• Given exercise
Quote every line from the top of the listing down to and including the line that contains "mb.mesh([(p[0], p[1], g(x)".
- - -
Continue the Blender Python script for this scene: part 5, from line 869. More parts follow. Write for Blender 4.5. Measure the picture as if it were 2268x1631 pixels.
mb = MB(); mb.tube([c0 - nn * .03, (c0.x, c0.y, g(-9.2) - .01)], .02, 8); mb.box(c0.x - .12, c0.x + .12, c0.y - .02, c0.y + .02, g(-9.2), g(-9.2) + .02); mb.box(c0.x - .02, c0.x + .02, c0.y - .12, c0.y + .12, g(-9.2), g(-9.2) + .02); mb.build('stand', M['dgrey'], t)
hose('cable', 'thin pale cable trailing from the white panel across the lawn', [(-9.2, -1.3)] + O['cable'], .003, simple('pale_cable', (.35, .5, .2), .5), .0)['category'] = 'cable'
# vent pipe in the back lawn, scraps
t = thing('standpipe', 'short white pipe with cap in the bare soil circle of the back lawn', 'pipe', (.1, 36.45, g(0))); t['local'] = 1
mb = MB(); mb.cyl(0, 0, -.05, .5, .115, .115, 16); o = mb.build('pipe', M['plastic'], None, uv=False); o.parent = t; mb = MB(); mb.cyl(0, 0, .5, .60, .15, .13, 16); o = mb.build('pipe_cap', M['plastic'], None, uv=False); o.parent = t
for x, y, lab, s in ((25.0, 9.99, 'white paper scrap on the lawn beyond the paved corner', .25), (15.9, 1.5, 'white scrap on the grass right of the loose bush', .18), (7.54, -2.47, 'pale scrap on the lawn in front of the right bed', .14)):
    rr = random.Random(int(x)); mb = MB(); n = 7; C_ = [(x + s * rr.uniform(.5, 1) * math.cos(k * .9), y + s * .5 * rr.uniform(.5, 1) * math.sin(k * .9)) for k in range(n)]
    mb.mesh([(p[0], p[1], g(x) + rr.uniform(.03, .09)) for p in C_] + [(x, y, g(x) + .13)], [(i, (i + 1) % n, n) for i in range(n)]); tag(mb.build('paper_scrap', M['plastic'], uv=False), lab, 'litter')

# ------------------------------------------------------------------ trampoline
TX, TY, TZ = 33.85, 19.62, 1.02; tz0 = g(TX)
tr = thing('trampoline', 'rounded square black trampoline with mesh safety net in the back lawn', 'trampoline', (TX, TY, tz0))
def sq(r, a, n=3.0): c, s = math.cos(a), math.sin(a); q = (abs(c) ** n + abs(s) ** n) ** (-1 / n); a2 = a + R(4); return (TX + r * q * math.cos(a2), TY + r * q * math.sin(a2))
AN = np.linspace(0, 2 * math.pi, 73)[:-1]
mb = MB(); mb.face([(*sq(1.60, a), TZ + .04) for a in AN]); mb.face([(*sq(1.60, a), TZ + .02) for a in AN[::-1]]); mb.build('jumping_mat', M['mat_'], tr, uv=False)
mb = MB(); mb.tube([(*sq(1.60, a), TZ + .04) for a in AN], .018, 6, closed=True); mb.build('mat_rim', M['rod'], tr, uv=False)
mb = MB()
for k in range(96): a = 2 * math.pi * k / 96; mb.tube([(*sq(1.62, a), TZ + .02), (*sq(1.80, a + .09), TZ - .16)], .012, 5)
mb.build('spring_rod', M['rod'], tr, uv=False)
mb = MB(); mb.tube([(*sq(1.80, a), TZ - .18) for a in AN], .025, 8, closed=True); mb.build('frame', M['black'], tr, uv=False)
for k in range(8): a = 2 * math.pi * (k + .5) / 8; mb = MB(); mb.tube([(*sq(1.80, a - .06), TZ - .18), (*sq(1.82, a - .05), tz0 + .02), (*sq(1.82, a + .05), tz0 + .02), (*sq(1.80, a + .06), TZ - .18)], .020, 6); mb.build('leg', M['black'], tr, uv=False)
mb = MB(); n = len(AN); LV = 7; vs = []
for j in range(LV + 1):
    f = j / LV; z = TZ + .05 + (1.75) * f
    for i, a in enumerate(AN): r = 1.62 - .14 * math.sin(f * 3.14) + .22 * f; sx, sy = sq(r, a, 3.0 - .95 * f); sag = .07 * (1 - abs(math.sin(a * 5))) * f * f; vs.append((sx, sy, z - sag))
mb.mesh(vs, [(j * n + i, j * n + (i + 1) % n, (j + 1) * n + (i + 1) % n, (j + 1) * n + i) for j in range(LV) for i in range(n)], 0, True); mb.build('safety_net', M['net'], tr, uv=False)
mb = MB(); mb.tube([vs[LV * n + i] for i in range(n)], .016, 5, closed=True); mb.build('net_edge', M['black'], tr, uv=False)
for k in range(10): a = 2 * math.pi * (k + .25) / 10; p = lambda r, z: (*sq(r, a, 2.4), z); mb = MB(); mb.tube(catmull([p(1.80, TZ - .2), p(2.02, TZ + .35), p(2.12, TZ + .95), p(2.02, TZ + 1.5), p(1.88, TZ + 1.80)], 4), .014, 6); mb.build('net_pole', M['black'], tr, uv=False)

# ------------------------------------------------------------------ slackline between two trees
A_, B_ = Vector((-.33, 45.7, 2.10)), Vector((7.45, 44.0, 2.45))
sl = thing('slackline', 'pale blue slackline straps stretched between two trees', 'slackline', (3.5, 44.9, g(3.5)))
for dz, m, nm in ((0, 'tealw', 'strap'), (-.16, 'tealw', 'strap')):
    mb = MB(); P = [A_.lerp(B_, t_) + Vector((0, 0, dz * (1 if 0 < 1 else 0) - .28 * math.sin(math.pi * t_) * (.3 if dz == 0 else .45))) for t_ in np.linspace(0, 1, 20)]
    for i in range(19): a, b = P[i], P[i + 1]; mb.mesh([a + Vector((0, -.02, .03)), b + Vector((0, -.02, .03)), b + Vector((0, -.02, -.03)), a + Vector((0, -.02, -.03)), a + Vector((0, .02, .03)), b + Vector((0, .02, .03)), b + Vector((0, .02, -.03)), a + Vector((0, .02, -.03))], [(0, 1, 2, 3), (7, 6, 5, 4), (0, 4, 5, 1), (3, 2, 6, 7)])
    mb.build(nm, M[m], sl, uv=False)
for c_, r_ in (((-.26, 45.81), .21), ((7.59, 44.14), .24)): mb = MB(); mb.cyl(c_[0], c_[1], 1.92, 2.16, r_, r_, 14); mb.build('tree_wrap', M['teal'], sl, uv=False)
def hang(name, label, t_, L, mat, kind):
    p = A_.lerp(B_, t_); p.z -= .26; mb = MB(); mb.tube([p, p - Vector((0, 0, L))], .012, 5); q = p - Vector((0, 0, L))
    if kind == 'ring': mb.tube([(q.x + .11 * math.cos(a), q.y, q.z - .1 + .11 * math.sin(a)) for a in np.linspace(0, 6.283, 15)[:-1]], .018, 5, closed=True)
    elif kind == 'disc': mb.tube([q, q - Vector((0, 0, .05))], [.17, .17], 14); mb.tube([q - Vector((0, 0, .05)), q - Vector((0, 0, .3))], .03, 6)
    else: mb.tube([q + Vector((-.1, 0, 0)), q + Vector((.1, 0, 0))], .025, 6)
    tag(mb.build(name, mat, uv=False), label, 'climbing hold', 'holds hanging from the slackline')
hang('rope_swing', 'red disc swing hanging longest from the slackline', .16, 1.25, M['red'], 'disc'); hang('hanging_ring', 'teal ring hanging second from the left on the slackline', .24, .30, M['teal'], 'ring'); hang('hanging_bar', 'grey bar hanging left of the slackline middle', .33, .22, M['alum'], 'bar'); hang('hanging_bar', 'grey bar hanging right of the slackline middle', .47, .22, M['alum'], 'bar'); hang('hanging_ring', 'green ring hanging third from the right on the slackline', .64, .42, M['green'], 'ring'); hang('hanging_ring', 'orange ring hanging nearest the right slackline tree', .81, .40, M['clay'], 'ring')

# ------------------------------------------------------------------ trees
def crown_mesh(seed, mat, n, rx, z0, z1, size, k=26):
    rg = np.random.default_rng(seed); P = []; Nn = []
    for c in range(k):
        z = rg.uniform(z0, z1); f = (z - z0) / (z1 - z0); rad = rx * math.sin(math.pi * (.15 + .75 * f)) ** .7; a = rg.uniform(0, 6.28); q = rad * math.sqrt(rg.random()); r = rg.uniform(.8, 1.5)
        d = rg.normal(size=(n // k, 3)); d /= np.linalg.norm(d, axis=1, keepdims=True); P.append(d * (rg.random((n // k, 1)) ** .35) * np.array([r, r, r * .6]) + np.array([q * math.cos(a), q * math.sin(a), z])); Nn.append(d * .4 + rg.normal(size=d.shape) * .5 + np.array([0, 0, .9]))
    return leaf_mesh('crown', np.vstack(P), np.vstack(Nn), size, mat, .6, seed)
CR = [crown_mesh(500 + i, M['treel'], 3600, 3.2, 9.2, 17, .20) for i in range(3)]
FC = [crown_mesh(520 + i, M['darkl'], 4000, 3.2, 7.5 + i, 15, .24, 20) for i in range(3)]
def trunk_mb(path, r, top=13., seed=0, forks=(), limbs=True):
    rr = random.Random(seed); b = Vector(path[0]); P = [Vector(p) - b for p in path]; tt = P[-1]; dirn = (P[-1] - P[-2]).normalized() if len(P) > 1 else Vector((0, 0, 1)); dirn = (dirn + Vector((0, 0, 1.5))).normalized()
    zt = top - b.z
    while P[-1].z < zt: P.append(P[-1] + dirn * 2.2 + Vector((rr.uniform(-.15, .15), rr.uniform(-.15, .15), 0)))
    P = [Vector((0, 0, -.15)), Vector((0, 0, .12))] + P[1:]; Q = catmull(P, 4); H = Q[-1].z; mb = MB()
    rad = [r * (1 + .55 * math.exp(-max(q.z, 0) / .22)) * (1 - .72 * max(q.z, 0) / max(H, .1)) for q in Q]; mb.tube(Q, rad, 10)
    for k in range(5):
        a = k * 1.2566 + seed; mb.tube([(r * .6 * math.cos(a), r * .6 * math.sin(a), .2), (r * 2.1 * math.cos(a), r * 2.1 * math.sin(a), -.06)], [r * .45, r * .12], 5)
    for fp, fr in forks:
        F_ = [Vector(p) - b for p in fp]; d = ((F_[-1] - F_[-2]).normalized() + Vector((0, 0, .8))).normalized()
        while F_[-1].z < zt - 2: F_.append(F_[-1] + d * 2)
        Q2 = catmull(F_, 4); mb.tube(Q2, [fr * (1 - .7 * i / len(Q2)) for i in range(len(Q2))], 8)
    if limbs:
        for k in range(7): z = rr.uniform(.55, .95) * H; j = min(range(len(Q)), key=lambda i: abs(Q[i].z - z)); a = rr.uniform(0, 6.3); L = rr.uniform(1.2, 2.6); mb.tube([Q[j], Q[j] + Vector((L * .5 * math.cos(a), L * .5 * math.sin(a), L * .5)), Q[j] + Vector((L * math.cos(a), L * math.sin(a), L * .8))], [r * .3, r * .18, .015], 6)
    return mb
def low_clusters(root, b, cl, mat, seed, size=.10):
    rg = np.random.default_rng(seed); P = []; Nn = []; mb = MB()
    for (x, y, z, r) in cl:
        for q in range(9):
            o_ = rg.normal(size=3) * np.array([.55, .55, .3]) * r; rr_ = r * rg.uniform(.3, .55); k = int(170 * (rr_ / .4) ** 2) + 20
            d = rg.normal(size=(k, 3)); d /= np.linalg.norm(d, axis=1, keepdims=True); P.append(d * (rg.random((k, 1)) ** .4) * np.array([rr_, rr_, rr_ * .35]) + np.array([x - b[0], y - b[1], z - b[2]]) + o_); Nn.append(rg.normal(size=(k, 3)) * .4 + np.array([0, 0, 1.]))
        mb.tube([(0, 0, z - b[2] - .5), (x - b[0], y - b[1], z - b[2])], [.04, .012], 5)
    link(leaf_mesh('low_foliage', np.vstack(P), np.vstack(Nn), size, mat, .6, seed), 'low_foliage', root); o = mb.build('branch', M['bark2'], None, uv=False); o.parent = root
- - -
• Response
Continue the Blender Python script for this scene: part 5, from line 869. More parts follow. Write for Blender 4.5. Measure the picture as if it were 2268x1631 pixels.
mb = MB(); mb.tube([c0 - nn * .03, (c0.x, c0.y, g(-9.2) - .01)], .02, 8); mb.box(c0.x - .12, c0.x + .12, c0.y - .02, c0.y + .02, g(-9.2), g(-9.2) + .02); mb.box(c0.x - .02, c0.x + .02, c0.y - .12, c0.y + .12, g(-9.2), g(-9.2) + .02); mb.build('stand', M['dgrey'], t)
hose('cable', 'thin pale cable trailing from the white panel across the lawn', [(-9.2, -1.3)] + O['cable'], .003, simple('pale_cable', (.35, .5, .2), .5), .0)['category'] = 'cable'
# vent pipe in the back lawn, scraps
t = thing('standpipe', 'short white pipe with cap in the bare soil circle of the back lawn', 'pipe', (.1, 36.45, g(0))); t['local'] = 1
mb = MB(); mb.cyl(0, 0, -.05, .5, .115, .115, 16); o = mb.build('pipe', M['plastic'], None, uv=False); o.parent = t; mb = MB(); mb.cyl(0, 0, .5, .60, .15, .13, 16); o = mb.build('pipe_cap', M['plastic'], None, uv=False); o.parent = t
for x, y, lab, s in ((25.0, 9.99, 'white paper scrap on the lawn beyond the paved corner', .25), (15.9, 1.5, 'white scrap on the grass right of the loose bush', .18), (7.54, -2.47, 'pale scrap on the lawn in front of the right bed', .14)):
    rr = random.Random(int(x)); mb = MB(); n = 7; C_ = [(x + s * rr.uniform(.5, 1) * math.cos(k * .9), y + s * .5 * rr.uniform(.5, 1) * math.sin(k * .9)) for k in range(n)]
    mb.mesh([(p[0], p[1], g(x) + rr.uniform(.03, .09)) for p in C_] + [(x, y, g(x) + .13)], [(i, (i + 1) % n, n) for i in range(n)]); tag(mb.build('paper_scrap', M['plastic'], uv=False), lab, 'litter')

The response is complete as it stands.